If you are coming from a programming background, you may know this as a “for” loop or a “do while” loop.

By having an API workflow reschedule itself, you can open up for:

  • Looping a workflow to perform processing on a list of things

  • Setting up workflows that automatically run at set or flexible intervals

Processing a list of things

Recursive workflows are useful to repeat a set of actions multiple times, such as when you want to apply some processing on a list of database records. The reason you may want to do this rather than use the action is that you have a lot more control over your server resources.

Database operations spend your server's resources, and if you are trying to write to hundreds or thousands of database records simultaneously or in very short intervals things may start to slow down or even time out.

By using a recursive workflow, we can instruct Bubble to go over each item one by one and we can set up a customizable delay in-between each iteration to make sure we don't overconsume server resources.

Imagine that you have a list of items that you need to process one by one. You could use a recursive workflow to process the items.

  1. First, set up an API Workflow with a parameter containing the data type you want to process. Make sure to check the Is list/array to tell Bubble that we are passing a list of things rather than a single record.

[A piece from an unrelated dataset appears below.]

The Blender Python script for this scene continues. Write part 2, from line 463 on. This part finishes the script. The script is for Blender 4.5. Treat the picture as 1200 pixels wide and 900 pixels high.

For this example, we’ll call the parameter rentalunits and set the data type to Rental Units.

  2. Now add the action that you want to perform. For this example we’ll simply generate a random string for the name of the rental unit. Set the Thing to change to rentalunits:first item. This way we’ll make the change on the first item in the list.

  3. Now we’ll change the Unit name field by using the Calculate Randomstring feature

  4. Our next step is what makes this a recursive workflow. We’ll now use the Schedule API Workflow to make the workflow run again. Three points are important to include:

    1. First, we schedule the workflow slightly into the future. This is to avoid the looping happening so fast that we spend too much of the server capacity. We’ll schedule the next iteration at the Current date/time + seconds: 1 to tell Bubble to wait for one second in-between each cycle. If you have a complex workflow with many actions you may want to increase the waiting time.

    2. Secondly, we need to pass the same list as was originally passed to the request, but remove the first item. This way we make sure that it goes on to work on the next item in the list in the upcoming loop. We do this by passing the parameter rentalunits:minus item:rentalunits:first item

    3. Then, we need to add a condition that checks whether there is a next item. We do this by counting the number of items left after the first one has been removed: rentalunits:minus item:rentalunits:first item:count > 0. This condition makes sure that the workflow doesn’t loop forever but stops when the count is zero.

Running at intervals

To set up a Workflow to run at set or flexible intervals, you simply set the rescheduling action to user the current date/time + any value that you want in-between the cycles. For example, setting the schedule action to use the current date/time + months:1 will ensure that the cycle runs exactly once every month from the time it is scheduled.